ギターのカッティングフレーズが特徴的なこの曲。うねるようなベースラインが音を下支えして、曲全体にドライブ感を与えている。
HA-FX6-Tはこの手の70年代サウンドを聞くのにふさわしいイヤホンだ。音数がそれほど多くない素朴なステレオサウンドを再生すると、それぞれの音を正確に分離している。バランスが整っていて聞きざわりも良い。
逆にいえば、音数の多い複雑な楽曲は抑制的になりすぎて聞きごたえに乏しいかもしれない。
さて、もう一方の3mイヤホンでも聞いてみよう。
再生を押した瞬間に笑ってしまった。音悪すぎ! 予想はしていたが、予想を超える音の悪さで思わず笑った!
ダンボール箱にスマホを入れて、音楽を再生しているような音のこもり方をしている。終始ガサガサと鳴っていて、かえって味があって面白い。音を劣化させるフィルターをかけているのか? と疑いたくなるほどだ。

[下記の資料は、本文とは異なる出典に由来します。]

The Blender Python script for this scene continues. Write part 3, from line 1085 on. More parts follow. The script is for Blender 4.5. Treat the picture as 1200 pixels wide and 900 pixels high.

昔の100均クオリティのイヤホンは全部こんな感じだったんだよなあ。むしろ最近の格安イヤホンの音が良すぎるのであって、この製品は「真っ当」と呼ぶべきかもしれない。
このシリーズで下から2番目に音の悪いイヤホンであった。ということで、順位の変動はなしだ。
1.JVCケンウッド「HA-FX6-T カナル型イヤホン」 税込821円
2.セブンイレブン(JVCケンウッド)「HA-FX711F-B」 税込1207円
3.ナガオカ「ハイレゾ音源対応イヤホン P908IB」 税込1298円
このランクは随時更新していきたいと思う。皆さんの音楽ライフの参考になれば幸いである。